Best Shots Advance Review: PREDATOR VS. JUDGE DREDD VS. ALIENS #1

Dark Horse July 2016 cover
Credit: Dark Horse Comics
Predator Vs. Judge Dredd Vs. Aliens #1
Predator Vs. Judge Dredd Vs. Aliens #1
Credit: Dark Horse

Predator vs. Judge Dredd vs. Aliens #1
Written by John Layman
Art by Chris Mooneyham and Michael Atiyeh
Lettering by Michael Heisler
Published by Dark Horse Comics, IDW Publishing and 2000 AD
Review by Oscar Maltby
'Rama Rating: 7 out of 10

Predator Vs. Judge Dredd Vs. Aliens #1
Predator Vs. Judge Dredd Vs. Aliens #1
Credit: Dark Horse

Judge Dredd has faced the slavering horde and the universe's greatest hunter before, and now Chew scribe John Layman and Five Ghosts artist Chris Mooneyham bring the combined forces of Aliens and Predator to Mega-City One in the very descriptively titled Predator vs. Judge Dredd vs. Aliens #1. Chris Mooneyham's loose and animated style is a great fit for the madcap dystopia of Judge Dredd, while John Layman's dark sense of humor equally fits this miniseries' ludicrous concept, even if this first issue doesn't quite live up yet to the bold promise of the series' title.

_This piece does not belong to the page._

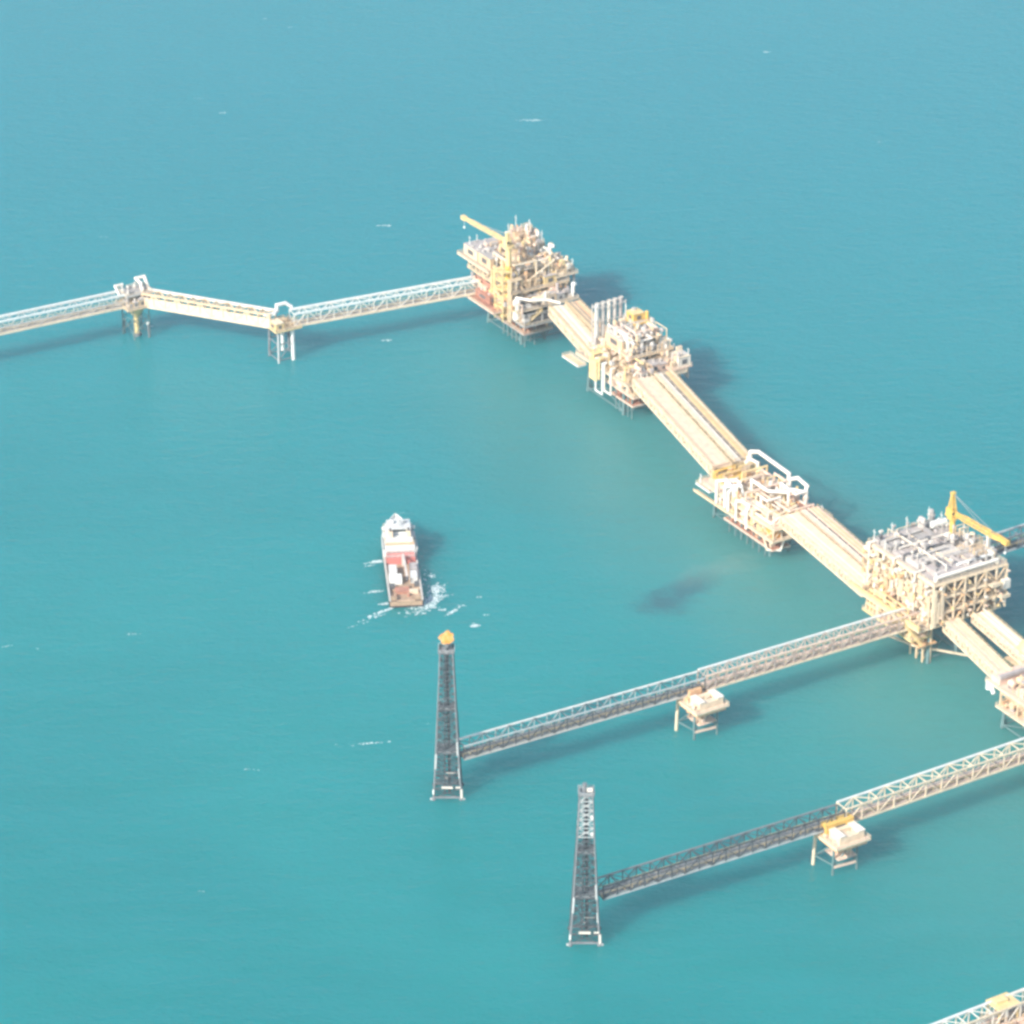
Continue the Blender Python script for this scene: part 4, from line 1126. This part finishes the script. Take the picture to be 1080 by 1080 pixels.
# ---------------------------------------------------------------- platform: big, grey roofed
def platform_big():
    rng.seed(13)
    U0, U1, V0, V1 = 146, 186, 62, 95
    T = Thing('gas_platform', 'biggest boxy platform with flat grey roof and open braced right side', 'platform', (166, 78, 0), 'offshore platforms linked by bridges')
    jacket(T, [152, 180], [66, 78, 91], 15, r=.75)
    deck(T, U0 + 1, U1 - 1, V0 - 5, V1 - 1, 17.2, edge='pale_cream_paint')
    deck(T, 152, 181, 57, 66, 11.5, mat='pink_cream_paint', edge='pale_yellow_paint')
    columns(T, 153, 180, 58, 65, 11.5, 16.2, 5, 2, .5, 'cream_paint')
    fill(T, 154, 180, 58, 65, 11.5, 3.4, ['pink_cream_paint', 'peach_paint', 'cream_paint'], ['man', 'skid'], 6)
    fill(T, 148, 184, 57.5, 61.5, 17.3, 3.0, ['pale_cream_paint', 'pale_yellow_paint', 'cream_paint', 'peach_paint'], ['man', 'skid'], 5)
    for z0, z1 in ((17.2, 23), (23, 29), (29, 35)):
        m = MB(); b = MB(); c = MB()
        nu, nv = 8, 7
        us = [U0 + (U1 - U0) * i / nu for i in range(nu + 1)]; vv = [V0 + (V1 - V0) * j / nv for j in range(nv + 1)]
        for a in us:
            for y in (V0, V1): m.bar((a, y, z0), (a, y, z1 - .3), .6)
        for y in vv[1:-1]:
            for a in (U0, U1): m.bar((a, y, z0), (a, y, z1 - .3), .6)
        for y in (V0, V1): m.bar((U0, y, z1 - .75), (U1, y, z1 - .75), .4)
        for a in (U0, U1): m.bar((a, V0, z1 - .75), (a, V1, z1 - .75), .4)
        for j in range(nv):
            k = j % 2
            b.bar((U1, vv[j + k], z0 + .1), (U1, vv[j + 1 - k], z1 - .5), .45)
            c.bar((U0, vv[j + k], z0 + .1), (U0, vv[j + 1 - k], z1 - .5), .5)
        for i in range(nu):
            k = i % 2
            c.bar((us[i + k], V0, z0 + .1), (us[i + 1 - k], V0, z1 - .5), .45)
            c.bar((us[i + k], V1, z0 + .1), (us[i + 1 - k], V1, z1 - .5), .45)
        T.part('column_frame', m, 'pale_cream_paint'); T.part('diagonal_brace', b, 'cream_paint'); T.part('diagonal_brace', c, 'pale_cream_paint')
        d = deck(T, U0 + .4, U1 - .4, V0 + .4, V1 - .4, z1, mat='deck_grating' if z1 < 35 else 'lilac_grey_paint', edge='pale_cream_paint')
        # equipment seen through the open sides
        fill(T, U0 + 2, U1 - 2.5, V0 + 1.2, V0 + 6.5, z0 + .05, 4.8, ['pale_cream_paint', 'cream_paint', 'pale_yellow_paint', 'white_paint'], ['man', 'house', 'house', 'vv'], 5.5)
        fill(T, U1 - 8, U1 - 2, V0 + 8, V1 - 2, z0 + .05, 4.2, ['grey_paint', 'cream_paint', 'peach_paint', 'deck_grating'], ['man', 'hv', 'house', 'skid'], 6)
    # cream cladding panels on the sunlit long side
    for a, c, z0, z1 in ((151.5, 154.2, 25.2, 33.9), (158, 160.2, 17.5, 27), (167, 169.2, 23.2, 34), (172, 174.6, 17.5, 31), (178, 180.4, 25.2, 34), (182.4, 185, 17.5, 30)):
        m = MB().box((a, V0 - .8, z0), (c, V0 - .45, z1))
        for i in range(6): m.bar((a + (c - a) * (i + .5) / 6, V0 - .9, z0), (a + (c - a) * (i + .5) / 6, V0 - .9, z1), .18)
        T.part('cladding_panel', m, rng.choice(('pale_cream_paint', 'cream_paint', 'pale_cream_paint')))
    for a, z1 in ((0, 33), (1.5, 28), (3.0, 34)): T.part('cladding_panel', MB().box((U1 + .5, V0 + a, 18 + a), (U1 + .8, V0 + a + 1.1, z1)), 'pale_cream_paint')
    for a in (149, 163.5, 176.2): pipe_run(T, [(a, V0 - 1.2, 17.5), (a, V0 - 1.2, 36), (a, V0 + 3, 36)], .4, 'white_paint')
    # roof: flat cooler banks running across, ridges and pipes
    z = 35.05
    def roofbox(u0, u1, v0, v1, h, mt, name='roof_module'):
        m = MB().box((u0, v0, z), (u1, v1, z + h))
        n = int((v1 - v0) / 2.2)
        for i in range(n + 1):
            y = v0 + (v1 - v0) * i / max(1, n)
            m.box((u0 - .12, y - .12, z + .1), (u1 + .12, y + .12, z + h + .1))
        T.part(name, m, mt)
    roofbox(175, 183.5, 66, 86, 1.7, 'lilac_grey_paint'); roofbox(166, 173.4, 64.5, 84, 2.0, 'light_grey_paint'); roofbox(158.8, 164.6, 64, 82, 1.5, 'lilac_grey_paint')
    roofbox(151.6, 157.6, 64, 84, 2.2, 'grey_paint'); roofbox(147.4, 150.4, 64, 90, 1.4, 'lilac_grey_paint')
    T.part('ridge_duct', MB().box((164.8, 64, z), (165.8, 86, z + 2.6)), 'dark_grey_paint'); T.part('ridge_duct', MB().box((157.8, 65, z), (158.6, 82, z + 2.5)), 'grey_paint')
    T.part('ridge_duct', MB().box((173.6, 66, z), (174.6, 88, z + 2.4)), 'light_grey_paint')
    pipe_run(T, [(185, 63.5, 35.4), (185, 63.5, 37), (185, 91, 37), (185, 91, 35.4)], .75, 'white_paint')
    pipe_run(T, [(181, 76, 37.3), (181, 92, 37.3), (177, 92, 37.3)], .6, 'cool_white_paint')
    pipe_run(T, [(160, 66, 37.4), (160, 86, 37.4), (166, 88, 37.4)], .45, 'white_paint')
    for a in (154, 169.5): pipe_run(T, [(a, 64, 38.2), (a, 80, 38.2)], .4, 'light_grey_paint')
    eq_hvessel(T, 150, 153.4, 86, 94, z, 'cool_white_paint')
    fill(T, 160.8, 180, 86.5, 94.5, z, 5.5, ['light_grey_paint', 'pale_cream_paint', 'white_paint', 'lilac_grey_paint'], ['vv', 'man', 'house', 'skid'], 4.2)
    for u, v, h in ((148.8, 84, 5), (148.5, 89, 6.5), (151, 83.5, 5.5), (166, 85.5, 5), (170, 89, 6)): eq_vvessel(T, u - 1.3, u + 1.3, v - 1.3, v + 1.3, z, h, 'light_grey_paint')
    random_pipes(T, 26, 148, 184, 64, 93, z, z + 4.2, ['light_grey_paint', 'white_paint', 'lilac_grey_paint', 'pale_cream_paint'], (.15, .35))
    masts(T, [(147.5, 64, z, z + 5), (147.5, 72, z, z + 5.5), (147, 79, z, z + 6), (149.5, 87, z, z + 9), (152, 91, z, z + 7), (163, 93, z, z + 6), (184.5, 89, z, z + 4.5), (155, 63.5, z, z + 3.5), (184.5, 64, z, z + 3.5)])
    T.part('boom_rest', MB().bar((176.5, 93.2, z), (176.5, 93.2, 42.4), .9).bar((176.5, 94.6, z), (176.5, 93.8, 42.4), .4).bar((175, 93.2, z), (176.5, 93.2, 41), .4), 'white_paint')
    CM = ['pale_cream_paint', 'cream_paint', 'pale_yellow_paint', 'pink_cream_paint', 'white_paint', 'peach_paint']
    clutter(T, 120, U0, U1 - 1, V0 - 2.2, V0 - 1.0, 18, 34, CM, (.3, .95), wall=(None, V0))
    clutter(T, 90, U0 + 1, U1 - 1, V0 + 1, V1 - 1, z + .3, z + 4.2, ['light_grey_paint', 'white_paint', 'lilac_grey_paint', 'grey_paint', 'dark_grey_paint'], (.3, .9), base=z)
    clutter(T, 44, U1 + .9, U1 + 1.9, V0 + 2, V1, 18, 33, CM, (.25, .6), wall=(U1, None))
    clutter(T, 30, 153, 180, 57.5, 64, 12, 15, CM, (.3, .9), base=11.5)
    # projections on the right side
    for y, zz in ((88, 29), (92.5, 23.2), (83, 17.6)):
        T.part('side_balcony', MB().box((U1 + .5, y - 2, zz - .3), (U1 + 3.2, y + 2, zz)).box((U1 + 3.2, y - 2, zz - .3), (U1 + 3.4, y + 2, zz + 1.1)), 'pale_cream_paint')
    T.part('vent_box', MB().box((U1 + .6, V1 - 3, 26), (U1 + 2.4, V1, 29.5)), 'white_paint')
    # lower landing under the front corner
    T.part('lower_walkway', MB().bar((160, 56.5, 6.4), (176, 63, 5.4), .9, .6).bar((176, 63, 5.4), (190, 76, 4.4), .8, .5), 'pale_cream_paint')
    T.part('conductor_deck', MB().box((170, 60, 8), (182, 68, 8.5)).box((171, 61, 8.5), (176, 66, 11.2)), 'peach_paint')
    for k in range(6): T.part('riser', MB().tube((172 + k * 1.8, 64 + (k % 2) * 2, -3), (172 + k * 1.8, 64 + (k % 2) * 2, 16.2), .4, 8), 'cream_paint')
    random_pipes(T, 14, 153, 180, 57.3, 58.6, 11.5, 22.5, ['cream_paint', 'pale_yellow_paint', 'pale_cream_paint'], (.2, .45))
    T.part('edge_girder', MB().bar((144, V0 - 5.6, 18.6), (186, V0 - 5.6, 18.6), 1.0, 1.4), 'pale_yellow_paint')
    stair(T, (186, 58, 11.5), (178, 56, 17.2))
platform_big()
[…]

John Layman instantly hits the ground running with his depiction of the iron fists of Mega-City One, letting Dredd run amok over the Cursed Earth in search for ArchBishop Emoji. Contemporary references have a long and storied history in Dredd's home title 2000 AD (most famously, “Burger Wars” was a Dredd story that could not be reprinted until recently because of its use of likenesses owned by McDonalds and Burger King), and the emoji gang is just silly enough to feel at home in Dredd's world. As is usually the case with cross-overs, Layman has opted for the slow burn here. Dredd and the Predators never actually meet, and the only xenomorph within Predator vs. Judge Dredd vs. Aliens #1's pages is long dead. Layman strives for your attention, despite the issue's obvious decompression. A group of redneck gene-spliced human/animal hybrids serve as the issue's antagonists, quickly and easily dispatching of a single Predator before handing over the mementos within its ship to cliched mad scientist Doc Reinstöt. As is always the case with AvP' expanded universe material, Reinstöt uses the Xenomorph's skull to create a fresh new Facehugger. What could possibly go wrong, eh? Layman plays the main plot of Predator vs. Judge Dredd vs. Aliens #1 incredibly safely, keeping itself well within the boundaries of the AvP and Dredd universes. If you've read a story with these guys in it before, you know exactly what to expect here.

Predator Vs. Judge Dredd Vs. Aliens #1
Predator Vs. Judge Dredd Vs. Aliens #1
Credit: Dark Horse

Mooneyham's heavily cross-hatched illustrations have a messy quality to them, playing fast and loose with perspective and proportion to energetic effect. His panels are packed with texture, covering every corner of the page in Cursed Earth muck and grime. Mooneyham's frenzied scribbling even extends to characters' faces. Stubble is indistinguishable from general detailing, leading some ugly criminals to look a little overdrawn and unfocused in design. Despite these faults, Mooneyham's lines come alive for Reinstöt's band of animal hybrids. His style favors the animalistic, his endless texturization and cross-hatching more fitting for musclebound gorillas, crocodiles and stags than bald hooligans. His Predators too are mostly on point, although maybe a little thicker than the classic interpretation. His Alien warrior's skull and a freshly-born Facehugger are disgustingly bony and slimy, promising great work when the chitinous critters finally make their full appearance. Michael Atiyeh is on coloring duties here, giving this Cursed Earth the appropriately sun-burnt hues of red, orange and beige and bathing Doc Reinstöt's fiendish laboratory in dark blues and blacks. Like Mooneyham and Layman's work, it's solid stuff.

Over the years, Judge Dredd has taken on everyone from Batman to Lobo, and he's no stranger to either Aliens and Predator. His fascist ways make him an obvious match-up for... well, pretty much everyone, and John Layman has accurately captured the spirit of the eternally grimacing one and his colorful cast of criminal adversaries. Doc Reinstöt's crew of redneck animal/human hybrids are perfectly Layman as well as being equal parts absurd and fearsome, a formula that adeptly describes the world of Judge Dredd as a whole. Chris Mooneyham's busy pencils give life to Layman's worn post-apocalypse, even if their wobbly qualities sometimes detract from the issue's visual appeal. All in all, Predator vs. Judge Dredd vs. Aliens #1 is a solid set-up issue of an exciting (if slightly overdone) concept. Let's hope the inevitable monster triple-threat successfully pays off the promises of this decent if somewhat slow introductory issue.